Determination of the single- and multi- phase transport properties of a layered soil by combining laboratory experiments with numerical calculations
Paper
Author:Christos Tsakiroglou <ctsakir@iceht.forth.gr> (FORTH / ICE-HT, Stadiou street, Platani, P.O.Box 1414, GR-26504 Patras, Greece)
Christos Aggelopoulos <caggelop@iceht.forth.gr> (FORTH / ICE-HT, Stadiou street, Platani, P.O.Box 1414, GR-26504 Patras, Greece)
Presenter:Christos Tsakiroglou <ctsakir@iceht.forth.gr> (FORTH / ICE-HT, Stadiou street, Platani, P.O.Box 1414, GR-26504 Patras, Greece)

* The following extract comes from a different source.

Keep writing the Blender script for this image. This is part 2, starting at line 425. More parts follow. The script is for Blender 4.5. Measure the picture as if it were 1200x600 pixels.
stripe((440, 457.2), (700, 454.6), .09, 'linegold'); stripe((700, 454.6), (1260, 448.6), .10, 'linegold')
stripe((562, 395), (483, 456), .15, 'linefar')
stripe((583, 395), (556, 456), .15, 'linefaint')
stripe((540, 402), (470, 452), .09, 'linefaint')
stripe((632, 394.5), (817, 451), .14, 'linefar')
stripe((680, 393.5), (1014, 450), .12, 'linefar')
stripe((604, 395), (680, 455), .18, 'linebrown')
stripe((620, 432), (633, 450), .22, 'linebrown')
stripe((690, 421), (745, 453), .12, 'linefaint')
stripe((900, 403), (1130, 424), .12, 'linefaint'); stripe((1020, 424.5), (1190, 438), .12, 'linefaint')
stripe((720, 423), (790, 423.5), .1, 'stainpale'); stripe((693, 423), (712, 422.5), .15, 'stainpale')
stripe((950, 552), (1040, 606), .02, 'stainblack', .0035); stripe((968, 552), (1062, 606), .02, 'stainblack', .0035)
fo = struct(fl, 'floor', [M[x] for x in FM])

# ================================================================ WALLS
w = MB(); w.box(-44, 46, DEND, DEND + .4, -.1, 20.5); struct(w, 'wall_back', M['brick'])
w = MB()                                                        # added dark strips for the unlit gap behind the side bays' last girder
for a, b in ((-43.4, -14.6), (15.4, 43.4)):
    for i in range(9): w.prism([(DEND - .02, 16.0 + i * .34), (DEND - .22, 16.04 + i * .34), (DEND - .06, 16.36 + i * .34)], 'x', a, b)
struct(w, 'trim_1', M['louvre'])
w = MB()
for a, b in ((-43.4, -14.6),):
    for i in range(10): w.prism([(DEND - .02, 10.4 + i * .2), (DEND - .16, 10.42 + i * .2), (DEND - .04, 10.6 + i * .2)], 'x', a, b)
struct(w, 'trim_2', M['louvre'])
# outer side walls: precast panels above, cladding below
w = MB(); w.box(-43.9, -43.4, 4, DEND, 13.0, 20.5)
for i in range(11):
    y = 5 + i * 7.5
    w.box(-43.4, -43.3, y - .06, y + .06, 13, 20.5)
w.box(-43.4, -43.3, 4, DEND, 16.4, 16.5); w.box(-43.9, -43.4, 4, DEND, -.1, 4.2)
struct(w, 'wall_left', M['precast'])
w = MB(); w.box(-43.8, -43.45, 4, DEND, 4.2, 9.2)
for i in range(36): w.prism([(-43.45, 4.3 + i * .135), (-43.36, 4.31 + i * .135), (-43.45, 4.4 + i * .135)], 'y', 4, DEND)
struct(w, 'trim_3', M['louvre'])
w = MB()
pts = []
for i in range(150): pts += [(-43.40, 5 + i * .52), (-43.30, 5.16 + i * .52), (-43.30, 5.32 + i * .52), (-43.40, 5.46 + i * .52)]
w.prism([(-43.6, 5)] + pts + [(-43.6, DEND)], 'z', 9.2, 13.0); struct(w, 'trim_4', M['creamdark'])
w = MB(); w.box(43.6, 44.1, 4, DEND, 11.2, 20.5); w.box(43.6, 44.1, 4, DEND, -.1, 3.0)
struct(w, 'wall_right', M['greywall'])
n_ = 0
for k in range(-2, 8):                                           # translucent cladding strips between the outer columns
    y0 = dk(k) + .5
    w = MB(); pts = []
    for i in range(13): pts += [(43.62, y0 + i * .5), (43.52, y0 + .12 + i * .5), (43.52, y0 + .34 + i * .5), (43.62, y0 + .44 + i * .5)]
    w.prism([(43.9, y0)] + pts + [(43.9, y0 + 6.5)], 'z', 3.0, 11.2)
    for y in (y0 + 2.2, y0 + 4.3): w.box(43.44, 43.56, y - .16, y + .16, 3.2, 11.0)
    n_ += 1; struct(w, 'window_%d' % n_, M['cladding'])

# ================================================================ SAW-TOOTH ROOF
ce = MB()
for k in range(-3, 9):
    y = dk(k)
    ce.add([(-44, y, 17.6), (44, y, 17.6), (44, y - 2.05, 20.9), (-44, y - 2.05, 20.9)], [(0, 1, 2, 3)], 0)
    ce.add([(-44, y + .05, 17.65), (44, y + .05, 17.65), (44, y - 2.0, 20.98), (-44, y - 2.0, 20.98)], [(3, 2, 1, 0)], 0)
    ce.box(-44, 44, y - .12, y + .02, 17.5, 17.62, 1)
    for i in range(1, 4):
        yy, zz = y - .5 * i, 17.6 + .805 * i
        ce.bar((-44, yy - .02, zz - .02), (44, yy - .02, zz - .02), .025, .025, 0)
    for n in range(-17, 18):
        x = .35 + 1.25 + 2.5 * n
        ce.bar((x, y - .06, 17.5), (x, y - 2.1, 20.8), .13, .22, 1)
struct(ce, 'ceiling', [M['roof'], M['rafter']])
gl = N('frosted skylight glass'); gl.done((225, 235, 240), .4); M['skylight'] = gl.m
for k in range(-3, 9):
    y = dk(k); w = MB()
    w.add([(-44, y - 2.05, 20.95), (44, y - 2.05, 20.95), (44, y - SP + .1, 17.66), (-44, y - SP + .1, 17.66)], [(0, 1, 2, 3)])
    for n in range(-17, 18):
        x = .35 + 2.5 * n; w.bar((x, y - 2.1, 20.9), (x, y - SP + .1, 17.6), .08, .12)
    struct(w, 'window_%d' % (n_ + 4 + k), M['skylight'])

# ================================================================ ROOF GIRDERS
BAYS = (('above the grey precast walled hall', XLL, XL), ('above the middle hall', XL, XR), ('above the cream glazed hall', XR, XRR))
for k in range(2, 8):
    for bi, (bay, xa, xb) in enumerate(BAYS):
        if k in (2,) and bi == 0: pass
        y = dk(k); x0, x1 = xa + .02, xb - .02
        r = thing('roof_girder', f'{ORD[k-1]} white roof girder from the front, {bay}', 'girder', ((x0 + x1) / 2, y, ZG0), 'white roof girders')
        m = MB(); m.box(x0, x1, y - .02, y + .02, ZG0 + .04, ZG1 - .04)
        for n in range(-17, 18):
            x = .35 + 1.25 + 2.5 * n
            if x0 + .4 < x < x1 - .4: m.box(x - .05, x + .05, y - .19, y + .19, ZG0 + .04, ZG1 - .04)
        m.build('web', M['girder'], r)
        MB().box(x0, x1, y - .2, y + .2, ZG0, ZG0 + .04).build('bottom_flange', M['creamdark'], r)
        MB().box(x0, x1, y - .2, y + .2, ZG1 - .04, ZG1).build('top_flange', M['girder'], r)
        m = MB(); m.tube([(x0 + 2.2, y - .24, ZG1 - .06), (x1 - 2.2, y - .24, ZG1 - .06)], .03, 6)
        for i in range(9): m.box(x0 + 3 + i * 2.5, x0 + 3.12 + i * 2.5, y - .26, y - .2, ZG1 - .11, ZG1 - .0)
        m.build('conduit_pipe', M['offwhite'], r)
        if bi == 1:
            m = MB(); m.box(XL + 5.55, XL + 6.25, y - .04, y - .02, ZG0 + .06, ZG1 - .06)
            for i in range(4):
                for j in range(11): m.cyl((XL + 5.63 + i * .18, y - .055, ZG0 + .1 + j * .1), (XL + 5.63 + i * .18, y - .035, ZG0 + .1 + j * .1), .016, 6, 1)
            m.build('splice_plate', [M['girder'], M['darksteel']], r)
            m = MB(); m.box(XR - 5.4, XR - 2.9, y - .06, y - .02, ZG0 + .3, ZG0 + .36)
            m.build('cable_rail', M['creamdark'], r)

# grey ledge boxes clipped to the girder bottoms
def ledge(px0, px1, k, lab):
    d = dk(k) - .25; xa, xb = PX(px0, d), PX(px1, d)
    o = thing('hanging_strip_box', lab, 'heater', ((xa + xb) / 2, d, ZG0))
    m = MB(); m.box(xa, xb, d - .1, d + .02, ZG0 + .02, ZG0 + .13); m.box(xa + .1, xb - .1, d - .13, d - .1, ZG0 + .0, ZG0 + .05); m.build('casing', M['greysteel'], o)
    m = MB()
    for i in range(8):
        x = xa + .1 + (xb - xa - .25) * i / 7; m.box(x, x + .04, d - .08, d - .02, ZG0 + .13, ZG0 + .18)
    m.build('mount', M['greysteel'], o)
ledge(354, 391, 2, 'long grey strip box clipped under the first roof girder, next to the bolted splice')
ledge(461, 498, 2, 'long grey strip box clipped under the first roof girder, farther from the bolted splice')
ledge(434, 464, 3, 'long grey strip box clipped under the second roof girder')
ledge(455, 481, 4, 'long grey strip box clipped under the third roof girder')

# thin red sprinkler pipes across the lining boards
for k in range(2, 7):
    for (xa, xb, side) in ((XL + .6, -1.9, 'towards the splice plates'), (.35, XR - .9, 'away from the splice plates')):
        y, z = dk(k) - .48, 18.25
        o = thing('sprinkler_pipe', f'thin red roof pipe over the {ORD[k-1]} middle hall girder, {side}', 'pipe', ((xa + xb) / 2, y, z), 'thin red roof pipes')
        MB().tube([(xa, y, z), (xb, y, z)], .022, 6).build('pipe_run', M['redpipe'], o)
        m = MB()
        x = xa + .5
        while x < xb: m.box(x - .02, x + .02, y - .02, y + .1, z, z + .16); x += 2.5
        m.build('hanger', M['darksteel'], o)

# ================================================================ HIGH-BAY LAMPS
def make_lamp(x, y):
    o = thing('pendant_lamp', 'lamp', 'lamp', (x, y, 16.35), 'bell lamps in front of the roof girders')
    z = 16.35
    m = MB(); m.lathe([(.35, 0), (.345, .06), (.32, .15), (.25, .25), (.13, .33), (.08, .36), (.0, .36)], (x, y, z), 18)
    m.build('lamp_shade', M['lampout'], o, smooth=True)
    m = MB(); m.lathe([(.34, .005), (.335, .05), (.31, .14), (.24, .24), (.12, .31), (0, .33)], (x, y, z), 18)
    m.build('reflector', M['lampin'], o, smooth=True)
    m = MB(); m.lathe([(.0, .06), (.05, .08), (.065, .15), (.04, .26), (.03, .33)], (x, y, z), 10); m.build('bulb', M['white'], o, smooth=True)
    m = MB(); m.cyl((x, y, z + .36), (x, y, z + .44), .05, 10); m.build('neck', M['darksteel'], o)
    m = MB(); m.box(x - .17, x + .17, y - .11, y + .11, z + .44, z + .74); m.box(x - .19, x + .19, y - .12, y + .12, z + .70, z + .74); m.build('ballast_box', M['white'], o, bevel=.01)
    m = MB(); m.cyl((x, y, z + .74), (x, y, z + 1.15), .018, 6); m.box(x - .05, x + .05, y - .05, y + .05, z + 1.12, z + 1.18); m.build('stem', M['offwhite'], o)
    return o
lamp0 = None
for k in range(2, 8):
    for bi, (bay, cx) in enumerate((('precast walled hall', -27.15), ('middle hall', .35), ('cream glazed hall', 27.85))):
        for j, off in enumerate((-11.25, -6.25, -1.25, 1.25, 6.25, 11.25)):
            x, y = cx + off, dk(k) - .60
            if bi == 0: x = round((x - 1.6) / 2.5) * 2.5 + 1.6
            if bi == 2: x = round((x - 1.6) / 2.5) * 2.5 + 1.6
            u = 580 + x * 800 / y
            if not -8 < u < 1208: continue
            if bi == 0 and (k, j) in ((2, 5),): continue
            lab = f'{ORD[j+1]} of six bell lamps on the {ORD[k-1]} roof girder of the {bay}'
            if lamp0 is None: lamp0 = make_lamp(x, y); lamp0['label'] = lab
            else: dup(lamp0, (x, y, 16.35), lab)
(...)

Date: 2006-06-18     Track: General Sessions     Session: General
DOI:10.4122/1.1000000622
DOI:10.4122/1.1000000623

A military airport situated in Northern Poland has highly been contaminated by jet- fuel since 2nd world war. Geological characterization revealed that the unsaturated zone is a highly heterogeneous soil consisting of three main layers dominated by massive clay with desiccation fractures, homogeneous sand, and fractured sandy till. In order to proceed in the implementation of an in situ stimulation- remediation program, information concerning the transport properties of the various layers and their interfacial zones is required. Depending on the texture of the (non-fractured) soil matrix, its single- and multi- phase transport properties are either estimated with history matching of displacement experiments or calculated from microscopic properties of the pore structure. For the permeable sandy layers, immiscible and miscible displacement experiments are performed on disturbed and undisturbed soil columns, and the electrical resistance along the columns is monitored. The electrical measurements are employed to calculate the transient response of the water saturation profile along the column, as well as the solute concentration breakthrough curve at various axial positions of the column. The experimental datasets are introduced into numerical codes of inverse modeling of the two-phase flow and advection-dispersion equations to estimate the relative permeability curves, the capillary pressure curve, and the longitudinal dispersion coefficient. For the low permeability massive clay and sandy till layers, the pore- and throat-size distributions along with the network accessibility functions of the matrix are estimated by processing the autocorrelation function of 2-D BSEM images of polished cross-sections of porecasts, and inversing experimental data of Hg intrusion / retraction curves. Then, critical path analysis is used to calculate the absolute permeability, and formation factor, whereas a quasi-static pore network approach is employed to calculate the relative permeability and capillary pressure curves.